Sisteme yeni girişlere imkan kalmıyor. O zaman da hakim girişimler tüketiciyi istismar ediyor. Ekonomilerde üretkenlik ve rekabet gibi önemli mekanizmalar yok oluyor. 

Şimdilerde ülkelerde ve hatta küresel olarak çok sayıda sanayi sektörü veya sektör içindeki bazı kesimler birkaç büyük şirketin ya da tek bir tekelin egemenliği altında. 
Özelleştirmeler, şirket satın almaları, şirket birleşmeleri sonucu belli üretim konularında güçlü şirketlerin egemenlik veya tekel oluşturmalarına imkan verdi. 
Egemenlik sahibi ve tekel durumundaki şirketler ya verimsizlikleri ya da yüksek kâr bekleyişleri nedeniyle fiyatları yüksek tutarak, tüketiciyi sömürüyorlar. 
Egemenlikleri veya tekel durumları nedeniyle ise yeni verimli, üretken şirketlerin pazara girmelerine imkan vermiyorlar. 

Bütün bunların sonucunda ekonomilerde yozlaşma ortaya çıkıyor. İşte bu noktada kamu otoritelerine, devletlere piyasayı “regüle etme” (düzenleme) sorumluluğu düşüyor. Bu yapılmaz ise ekonomide yozlaşma giderek artacak. 

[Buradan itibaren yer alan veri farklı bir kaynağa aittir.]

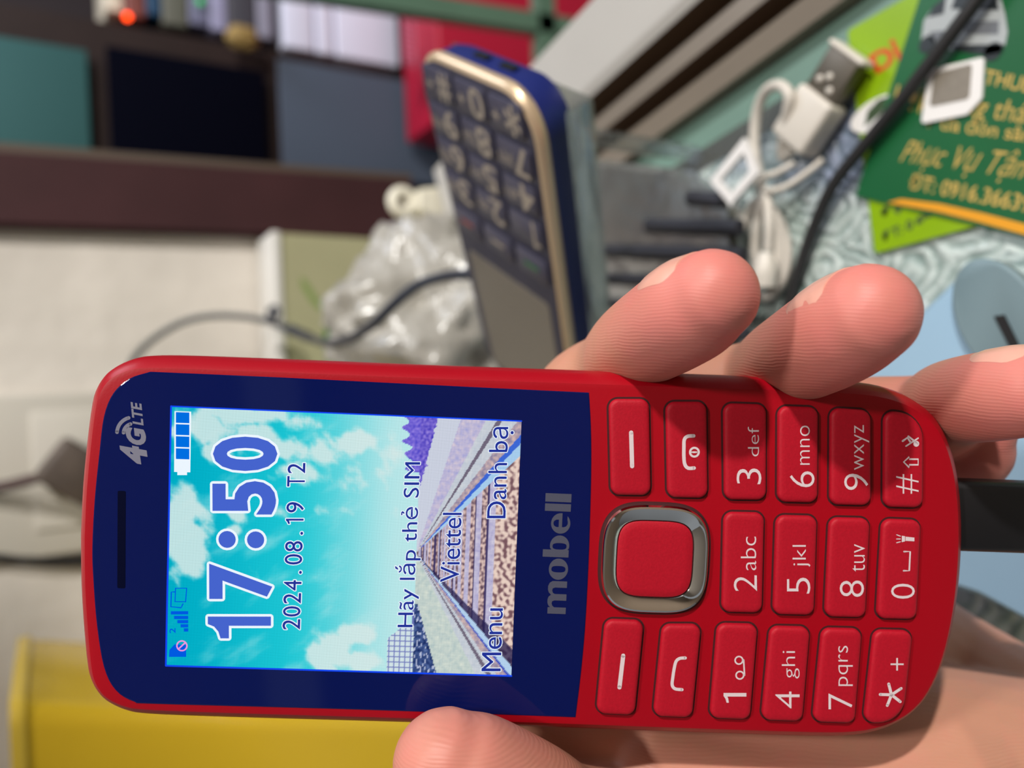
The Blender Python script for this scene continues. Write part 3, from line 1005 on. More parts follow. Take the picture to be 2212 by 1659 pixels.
# ------------------------------------------------------------------ the hand
def HL(px, py, z):                                # z mm above the phone's face
    q = PH.uv(px, py, z * mm)
    return (q[0] / mm, q[1] / mm, z)
FING = {
 'index': [(-14, -27, -26, 10), (4, -31, -26, 9.3), (19, -35, -24.5, 8.6), (*HL(1330, 806, -17.5), 7.5), (*HL(1371, 750, -7.5), 6.9), (*HL(1450, 697, 3.5), 7.0), (*HL(1500, 664, 8.5), 6.9), (*HL(1537, 640, 11.5), 6.05)],
 'middle': [(-14, -48, -26.5, 10.4), (4, -52, -26.5, 9.6), (19, -56, -25, 8.8), (*HL(1640, 830, -18), 7.6), (*HL(1699, 783, -7.5), 7.0), (*HL(1785, 733, 4.5), 7.1), (*HL(1835, 702, 9.5), 7.0), (*HL(1872, 680, 12.5), 6.5)],
 'ring': [(-14, -68, -27, 10), (4, -74, -26.5, 9.2), (16, -79, -25.5, 8.5), (*HL(1995, 905, -18.5), 7.5), (*HL(2060, 870, -8), 6.7), (*HL(2150, 854, 3), 6.4), (*HL(2225, 842, 8), 6.1), (*HL(2262, 836, 10), 5.4)],
 'little': [(-10, -84, -27.5, 9), (3, -91, -27, 8.0), (11, -94, -25, 7.0), (*HL(2095, 990, -20), 6.0), (*HL(2110, 950, -18), 5.6), (*HL(2132, 910, -17), 5)],
 'thumb': [(-43, -98, -22, 17), (-46, -76, -18, 14.5), (-48, -57, -13, 12.6), (-48, -44, -8, 11.2), (-44, -33.5, -3, 10.5), (-36.2, -26.6, 3.2, 9.8), (-29.6, -19.2, 6.6, 8.6), (-27.4, -16.0, 7.4, 7.3)],
}
PALM = [
 [(-46, -116, -26, 19), (-40, -94, -24, 16), (-38, -72, -24, 14.2), (-36, -52, -23.5, 12.4), (-34, -36, -23, 11), (-31, -22, -23, 9)],
 [(-31, -102, -46, 16), (-28, -84, -41, 15), (-25, -62, -33, 13), (-20, -42, -27, 10.8), (-15, -28, -26.5, 10)],
 [(-11, -84, -34, 13), (-13, -72, -28, 12.2), (-16, -56, -27.5, 11), (-15, -40, -26.5, 10)],
 [(-66, -158, -18, 24), (-57, -140, -26, 23), (-46, -122, -38, 21), (-34, -108, -48, 17), (-19, -90, -42, 14)],
 [(-61, -148, -22, 22.5), (-53, -130, -27, 21), (-47, -112, -26, 18.5), (-45, -98, -21, 15)],
 [(-45, -102, -20, 14.5), (-45, -84, -18, 14.0), (-44, -66, -17, 12.5), (-40, -50, -17, 10.5)],
 [(-14, -27, -26, 10), (-16, -48, -26.5, 10.4), (-16, -68, -27, 10.5), (-12, -82, -28, 10.5)],
]
hv, hf = [], []
def add_limb(ch):
    q = catmull(ch, 6)
    P = [Vector(p[:3]) for p in q]; R_ = [p[3] for p in q]
    pts, rad = [], []
    d0 = (P[0] - P[1]).normalized(); d1 = (P[-1] - P[-2]).normalized()
    for a in (85, 65, 45, 22):
        pts.append(P[0] + d0 * R_[0] * math.sin(math.radians(a))); rad.append(R_[0] * math.cos(math.radians(a)))
    pts += P; rad += R_
    for a in (22, 45, 65, 85):
        pts.append(P[-1] + d1 * R_[-1] * math.sin(math.radians(a))); rad.append(R_[-1] * math.cos(math.radians(a)))
    V, Fc = tube_data([p * mm for p in pts], [r * mm for r in rad], 24)
    k = len(hv)
    hv.extend(V); hf.extend([tuple(i + k for i in f) for f in Fc])
for ch in list(FING.values()) + PALM:
    add_limb(ch)
tmp = obj('hand_shape', hv, hf, m_white)
md = tmp.modifiers.new('r', 'REMESH'); md.mode = 'VOXEL'; md.voxel_size = 0.00055
ms = tmp.modifiers.new('s', 'SMOOTH'); ms.factor = 0.5; ms.iterations = 12
dg = bpy.context.evaluated_depsgraph_get()
hme = bpy.data.meshes.new_from_object(tmp.evaluated_get(dg))
bpy.data.objects.remove(tmp)
hme.name = 'person'

m_skin = bpy.data.materials.new('skin')
m_skin.use_nodes = True
nt = m_skin.node_tree
N, L = nt.nodes.new, nt.links.new
bs = nt.nodes['Principled BSDF']
bs.inputs['Roughness'].default_value = 0.48
bs.inputs['Specular IOR Level'].default_value = 0.4
bs.inputs['Subsurface Weight'].default_value = 0.15
bs.inputs['Subsurface Radius'].default_value = (1.0, 0.35, 0.2)
bs.inputs['Subsurface Scale'].default_value = 0.0018
tc = N('ShaderNodeTexCoord')
va = N('ShaderNodeVertexColor'); va.layer_name = 'blush'
no = N('ShaderNodeTexNoise'); no.inputs['Scale'].default_value = 260; no.inputs['Detail'].default_value = 4
L(tc.outputs['Object'], no.inputs['Vector'])
sp = N('ShaderNodeSeparateColor'); L(va.outputs['Color'], sp.inputs[0])
ad = N('ShaderNodeMath'); ad.operation = 'MULTIPLY_ADD'; ad.inputs[1].default_value = 0.5; ad.inputs[2].default_value = -0.25
L(no.outputs['Fac'], ad.inputs[0])
ad2 = N('ShaderNodeMath'); ad2.operation = 'ADD'; ad2.use_clamp = True
L(ad.outputs[0], ad2.inputs[0]); L(sp.outputs[0], ad2.inputs[1])
rp = N('ShaderNodeValToRGB')
rp.color_ramp.elements[0].color = (*lin((190, 136, 112)), 1)
rp.color_ramp.elements[1].color = (*lin((213, 124, 117)), 1)
L(ad2.outputs[0], rp.inputs[0]); L(rp.outputs[0], bs.inputs['Base Color'])
wv = N('ShaderNodeTexWave'); wv.bands_direction = 'X'; wv.inputs['Scale'].default_value = 700; wv.inputs['Distortion'].default_value = 11
wv.inputs['Detail'].default_value = 2; wv.inputs['Detail Scale'].default_value = 0.16
L(tc.outputs['Object'], wv.inputs['Vector'])
n2_ = N('ShaderNodeTexNoise'); n2_.inputs['Scale'].default_value = 900; n2_.inputs['Detail'].default_value = 5
L(tc.outputs['Object'], n2_.inputs['Vector'])
mx = N('ShaderNodeMath'); mx.operation = 'MULTIPLY_ADD'; mx.inputs[1].default_value = 0.6
L(n2_.outputs['Fac'], mx.inputs[0]); L(wv.outputs['Fac'], mx.inputs[2])
bp = N('ShaderNodeBump'); bp.inputs['Strength'].default_value = 0.22; bp.inputs['Distance'].default_value = 0.00009
L(mx.outputs[0], bp.inputs['Height']); L(bp.outputs['Normal'], bs.inputs['Normal'])
hme.materials.clear(); hme.materials.append(m_skin)
co = np.zeros(len(hme.vertices) * 3); hme.vertices.foreach_get('co', co); co = co.reshape(-1, 3) / mm
bl = np.zeros(len(co))
for nm, ch in FING.items():
    t = np.array(ch[-1][:3]); r = 17 if nm != 'thumb' else 14
    bl = np.maximum(bl, (0.95 if nm != 'thumb' else .7) * np.exp(-(np.linalg.norm(co - t, axis=1) / r) ** 2))
bl = np.maximum(bl, .35 * np.exp(-(np.linalg.norm(co - np.array([-46, -66, -6]), axis=1) / 22) ** 2))
at2 = hme.color_attributes.new('blush', 'FLOAT_COLOR', 'POINT')
at2.data.foreach_set('color', np.c_[bl, bl, bl, np.ones(len(bl))].astype(np.float32).ravel())
hme.polygons.foreach_set('use_smooth', [True] * len(hme.polygons))
hand = bpy.data.objects.new('person', hme)
COL.objects.link(hand)
hand.matrix_world = PH.matrix()
tag(hand, "person's left hand gripping the red phone, fingertips and thumb round its sides", 'person')
m_nail = mat('fingernail', (226, 168, 150), 0.3, coat=0.3, noise=0.06, nscale=300)
m_naild = mat('nail_dirt', (84, 70, 62), 0.6)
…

Nobel ödülüne layık görülen bilim adamı bu konuları işliyor. Çalışma alanının çerçevesi kabaca böyle. 

Aslında ödülü kazananın söyledikleri, yazdıkları yepyeni, bilinmeyen konular değil ama, önemli olan ifade şekli. Sorunun sergilenmesi. 

Türkiye İstatistik Kurumu bu konuda Türkiye’de olan biteni ortaya koymak amacıyla “Sanayi ve Hizmet Sektörlerinde Yoğunlaşma” araştırması yapıyor. 2014 yılı Ağustos ayında, 2012 yılı sonuçları açıklandı. 

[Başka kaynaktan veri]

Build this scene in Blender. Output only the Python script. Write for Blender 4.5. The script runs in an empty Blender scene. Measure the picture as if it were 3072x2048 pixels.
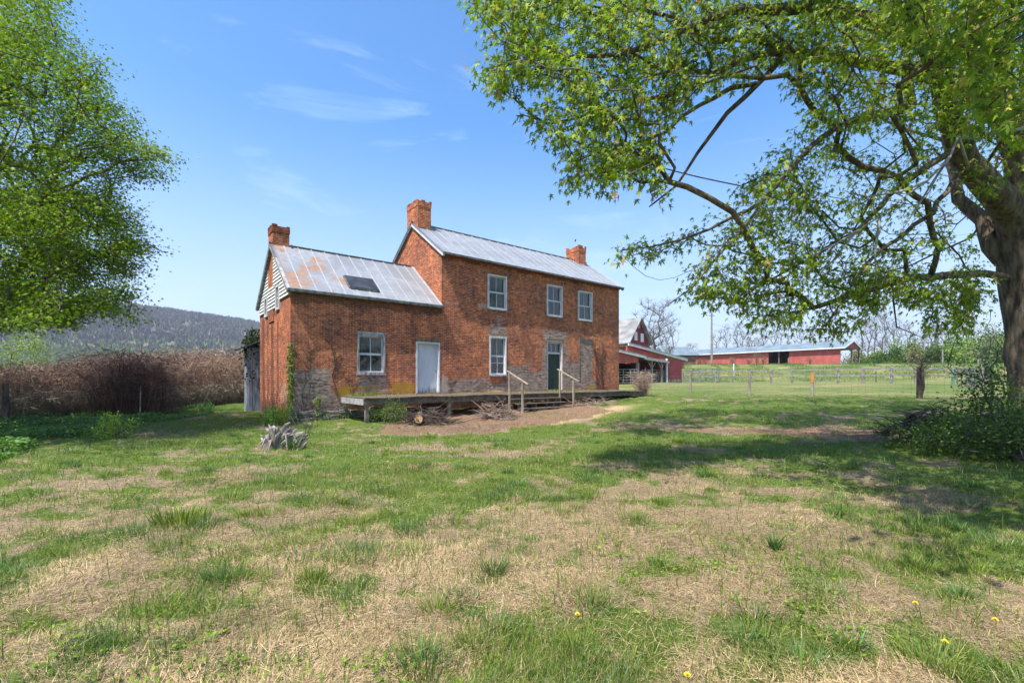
import bpy, math, random
import numpy as np
from mathutils import Vector
rng = np.random.default_rng(7); random.seed(7)
scene = bpy.context.scene
COL = scene.collection

# ------------------------------------------------------------------ camera, sky, sun
F = 1371.56; HZ = 1137.0; EYE = 1.6; TH = 0.678
CT, ST = math.cos(TH), math.sin(TH)
cam = bpy.data.cameras.new("camera"); camo = bpy.data.objects.new("camera", cam); COL.objects.link(camo)
camo.location = (0, 0, EYE); camo.rotation_euler = (math.radians(90), 0, 0)
cam.sensor_width = 36; cam.lens = F / 3072 * 36; cam.shift_y = (HZ - 1024) / 3072
cam.clip_start = 0.05; cam.clip_end = 8000
scene.camera = camo

SUN = Vector((-1.64 * CT + .36 * ST, -1.64 * ST - .36 * CT, 3.3)).normalized()
world = bpy.data.worlds.new("World"); scene.world = world; world.use_nodes = True
wn = world.node_tree; wn.nodes.clear()
def N(nt, typ, **kw):
    n = nt.nodes.new(typ)
    for k, v in kw.items():
        if k.startswith('i_'):
            n.inputs[k[2:].replace('_', ' ')].default_value = v
        else:
            setattr(n, k, v)
    return n
sky = N(wn, 'ShaderNodeTexSky', sky_type='NISHITA', sun_disc=False)
sky.sun_elevation = math.asin(SUN.z); sky.sun_rotation = math.atan2(SUN.x, SUN.y) % (2 * math.pi)
sky.air_density = 1.0; sky.dust_density = 1.0; sky.ozone_density = 1.6; sky.altitude = 200
tc = N(wn, 'ShaderNodeTexCoord')
mp = N(wn, 'ShaderNodeMapping'); mp.inputs['Scale'].default_value = (1.3, 1.3, 4.6); mp.inputs['Location'].default_value = (1.9, 9.4, .2)
wn.links.new(tc.outputs['Generated'], mp.inputs['Vector'])
nz = N(wn, 'ShaderNodeTexNoise'); nz.inputs['Scale'].default_value = 2.4; nz.inputs['Detail'].default_value = 9; nz.inputs['Roughness'].default_value = .62
nz.inputs['Distortion'].default_value = .5
wn.links.new(mp.outputs[0], nz.inputs['Vector'])
rp = N(wn, 'ShaderNodeValToRGB'); rp.color_ramp.elements[0].position = .57; rp.color_ramp.elements[1].position = 1.0
rp.color_ramp.elements[1].color = (.45, .45, .45, 1)
wn.links.new(nz.outputs['Fac'], rp.inputs['Fac'])
hs = N(wn, 'ShaderNodeHueSaturation'); hs.inputs['Saturation'].default_value = 1.22; hs.inputs['Value'].default_value = 1.0
tint = N(wn, 'ShaderNodeMix', data_type='RGBA', blend_type='MULTIPLY'); tint.inputs['Factor'].default_value = 1
wn.links.new(sky.outputs[0], tint.inputs['A']); tint.inputs['B'].default_value = (.96, 1.03, 1.08, 1)
wn.links.new(tint.outputs['Result'], hs.inputs['Color'])
mixc = N(wn, 'ShaderNodeMix', data_type='RGBA')
wn.links.new(rp.outputs['Color'], mixc.inputs['Factor'])
wn.links.new(hs.outputs[0], mixc.inputs['A']); mixc.inputs['B'].default_value = (6.0, 6.8, 8.0, 1)
sep = N(wn, 'ShaderNodeSeparateXYZ'); wn.links.new(tc.outputs['Generated'], sep.inputs[0])
hr_ = N(wn, 'ShaderNodeMapRange'); hr_.inputs['From Min'].default_value = 0; hr_.inputs['From Max'].default_value = .50; hr_.inputs['To Min'].default_value = .78; hr_.inputs['To Max'].default_value = 0
hr_.interpolation_type = 'SMOOTHSTEP'; wn.links.new(sep.outputs['Z'], hr_.inputs['Value'])
hmix = N(wn, 'ShaderNodeMix', data_type='RGBA'); wn.links.new(hr_.outputs[0], hmix.inputs['Factor']); wn.links.new(mixc.outputs['Result'], hmix.inputs['A']); hmix.inputs['B'].default_value = (2.75, 3.1, 3.85, 1)
bg = N(wn, 'ShaderNodeBackground'); bg.inputs['Strength'].default_value = 0.16
wo = N(wn, 'ShaderNodeOutputWorld')
wn.links.new(hmix.outputs['Result'], bg.inputs['Color']); wn.links.new(bg.outputs[0], wo.inputs['Surface'])

sl = bpy.data.lights.new("sun", 'SUN'); sl.energy = 5.0; sl.angle = math.radians(.55); sl.color = (1, .95, .87)
so = bpy.data.objects.new("sun", sl); COL.objects.link(so)
so.rotation_euler = (-SUN).to_track_quat('-Z', 'Y').to_euler()
scene.view_settings.view_transform = 'Standard'; scene.view_settings.look = 'None'
scene.view_settings.exposure = 0.82; scene.view_settings.gamma = 1
scene.render.engine = 'CYCLES'
scene.cycles.max_bounces = 6; scene.cycles.transparent_max_bounces = 8

# ------------------------------------------------------------------ helpers
def P(u, v, Z):
    return np.array(((u - 1536) / F * Z, Z, EYE + (HZ - v) / F * Z))
class Noise:
    def __init__(s, seed): s.g = np.random.default_rng(seed).random((256, 256))
    def v(s, x, y):
        xi = np.floor(x).astype(int); yi = np.floor(y).astype(int); fx = x - xi; fy = y - yi
        fx = fx * fx * (3 - 2 * fx); fy = fy * fy * (3 - 2 * fy); g = s.g
        a = g[xi & 255, yi & 255]; b = g[(xi + 1) & 255, yi & 255]; c = g[xi & 255, (yi + 1) & 255]; d = g[(xi + 1) & 255, (yi + 1) & 255]
        return (a * (1 - fx) + b * fx) * (1 - fy) + (c * (1 - fx) + d * fx) * fy
    def fbm(s, x, y, o=4, r=.5):
        x = np.asarray(x, float); y = np.asarray(y, float)
        t = 0; a = 1; n = 0
        for k in range(o):
            t = t + a * s.v(x * 2 ** k + 17.3 * k, y * 2 ** k + 5.1 * k); n += a; a *= r
        return t / n
n1, n2, n3, n4 = Noise(1), Noise(2), Noise(3), Noise(4)
def S(x): x = np.clip(x, 0, 1); return x * x * (3 - 2 * x)

def setp(o, label=None, cat=None, group=None, kind=None):
    if label: o['label'] = label
    if cat: o['category'] = cat
    if group: o['group'] = group
    if kind: o['kind'] = kind
    return o
def thing(name, label, cat, loc=(0, 0, 0), rz=0, group=None):
    o = bpy.data.objects.new(name, None); COL.objects.link(o); o.empty_display_size = .3
    o.location = loc; o.rotation_euler = (0, 0, rz)
    return setp(o, label, cat, group)
def link(name, me, mat, parent=None, loc=None):
    o = bpy.data.objects.new(name, me); COL.objects.link(o)
    if mat: me.materials.append(mat)
    if parent: o.parent = parent
    if loc is not None: o.location = loc
    return o
def npmesh(name, verts, faces, k, mat, parent=None, smooth=False, cols=None, attrs=None, loc=None):
    """faces: (n,k) int array"""
    me = bpy.data.meshes.new(name)
    verts = np.ascontiguousarray(verts, dtype=np.float32); faces = np.ascontiguousarray(faces, dtype=np.int32)
    me.vertices.add(len(verts)); me.vertices.foreach_set('co', verts.ravel())
    me.loops.add(faces.size); me.loops.foreach_set('vertex_index', faces.ravel())
    me.polygons.add(len(faces)); me.polygons.foreach_set('loop_start', np.arange(0, faces.size, k, dtype=np.int32))
    me.update(calc_edges=True); me.validate(verbose=False)
    if smooth: me.polygons.foreach_set('use_smooth', np.ones(len(me.polygons), dtype=bool))
    if cols is not None:
        a = me.color_attributes.new('col', 'FLOAT_COLOR', 'POINT')
        c = np.ones((len(verts), 4), np.float32); c[:, :cols.shape[1]] = cols; a.data.foreach_set('color', c.ravel())
    if attrs:
        for nm, arr in attrs.items():
            a = me.attributes.new(nm, 'FLOAT', 'POINT'); a.data.foreach_set('value', np.ascontiguousarray(arr, np.float32))
    return link(name, me, mat, parent, loc)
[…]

TÜİK 515 farklı konuda faaliyet gösteren firmaların, faaliyet alanlarındaki yoğunlaşma (tekelleşme- piyasa payı) durumlarını belirledi. 

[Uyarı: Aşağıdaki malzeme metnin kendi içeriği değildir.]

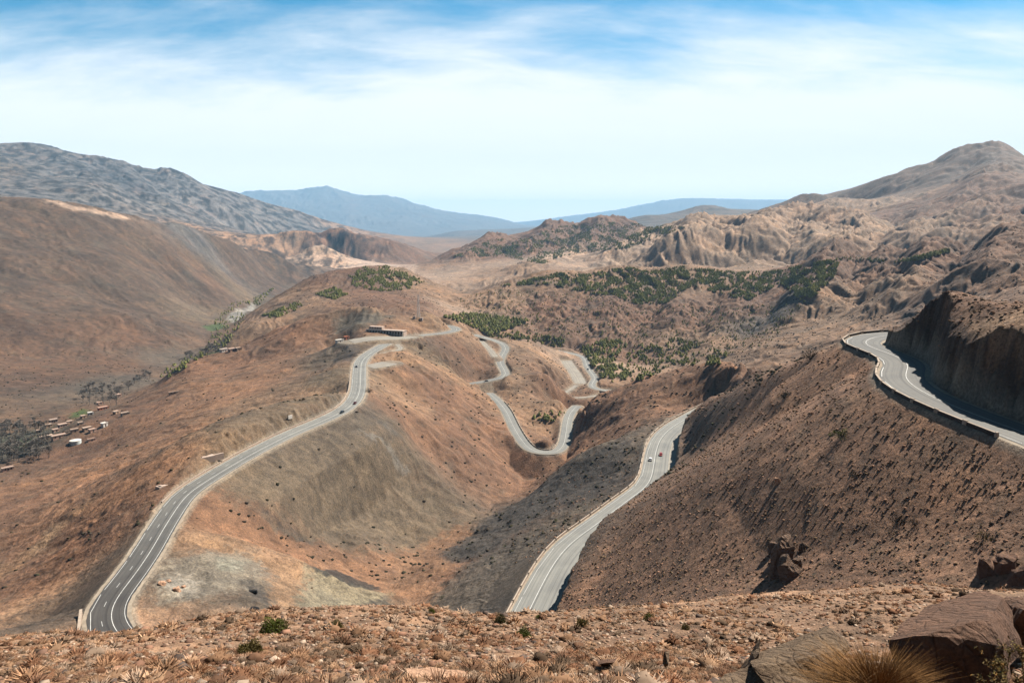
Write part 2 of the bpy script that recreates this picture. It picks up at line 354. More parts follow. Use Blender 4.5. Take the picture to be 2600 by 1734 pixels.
# far blue ranges
feat([(500, 500, 22000), (596, 494, 22000), (650, 492, 22000), (700, 488, 22000), (740, 484, 22000), (765, 487, 22000), (800, 481, 22000), (845, 486, 22000), (880, 497, 22000), (970, 498, 22000), (1060, 525, 22000), (1130, 538, 22000), (1200, 547, 22000), (1260, 557, 22000), (1320, 574, 22000)], ((1.2, 20), (1.6, 40)), 0.03)
feat([(880, 600, 8500), (1000, 605, 8500), (1150, 600, 8500), (1320, 596, 8500), (1450, 590, 8500)], (), 0.06)
feat([(1300, 576, 27000), (1400, 562, 27000), (1480, 549, 27000), (1600, 532, 27000), (1660, 518, 27000), (1720, 506, 27000), (1760, 504, 27000), (1860, 507, 27000), (1940, 508, 27000), (2020, 508, 27000), (2200, 510, 27000), (2500, 520, 27000)], ((1.2, 20), (1.6, 40)), 0.03)
feat([(1150, 590, 11500), (1280, 583, 11500), (1400, 575, 11500), (1480, 570, 11500)], (), 0.05)
for px in (-600, 0, 600, 1000, 1300, 1600, 2000, 2600, 3200):
    ctrl(PY(px, 596, 15500))
for n_, r_ in ROADS.items():
    for p in r_['line'][::4 if n_ in ('ridge', 'cutting', 'upper') else 6]:
        ctrl((p[0], p[1], p[2] + r_['nat']))
_l = ROADS['cutting']['line']; _t = np.gradient(_l[:, :2], axis=0); _t /= np.linalg.norm(_t, axis=1)[:, None]
for i in range(0, len(_l) - 14, 3):                 # the bank standing over the cutting
    for off, dz in ((12.5, 12 if not 60 < i < 85 else 7), (20, 18 if not 60 < i < 85 else 14)):
        ctrl((_l[i, 0] + _t[i, 1] * off, _l[i, 1] - _t[i, 0] * off, _l[i, 2] + dz))
CP = np.array(CP)
cr = np.hypot(CP[:, 0], CP[:, 1]); ca = np.arctan2(CP[:, 0], CP[:, 1]); cl = np.log(cr); ct = CP[:, 2] / cr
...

110 üretim kolunda çok yüksek, 87 üretim kolunda yüksek, 91 üretim kolunda orta, 227 üretim kolunda ise düşük derecede yoğunlaşma var. Yoğunlaşma oranı, bir faaliyet kolunda en büyük 4 girişimin ciroları toplamının o faaliyet konusundaki toplam ciro değerine bölünmesiyle belirleniyor. 

Eğer 4 ve daha az girişimin, belli bir faaliyet kolunda pazar payları yüzde 30’un altında ise düşük derece yoğunlaşma, yüzde 30-50 arasında ise orta derece yoğunlaşma, 50-70 arasında ise yüksek derece yoğunlaşma, yüzde 70’in üzerinde ise çok yüksek derece yoğunlaşma söz konusu. 

İmalat sanayinde faaliyet gösteren girişimlerin yüzde 25.9’unda çok yüksek derecede yoğunlaşma var. 

Toptan ve perakende ticaret sektöründe yüzde71.4’ünde, inşaat sektöründe yüzde 81’inde düşük derecede yoğunlaşma görülürken, madencilik ve taş ocakçılığında yüzde 42.9, ulaştırma ve depolama sektöründe yüzde 33.3 çok yüksek yoğunlaşma belirlendi. 

TÜİK’in belirlemeleri genel belirlemeler. TÜİK’in çalışmasının ekinde uzun bir listede her faaliyet kolunda yoğunlaşma derecesi ayrı ayrı gösteriliyor. 

Belli konuda yatırım yapacakların TÜİK’in çalışmasını incelemelerinde yarar var. 

Nobel ödülü vesilesiyle TÜİK’in bu önemli çalışmasının gündeme gelmesi iyi oldu.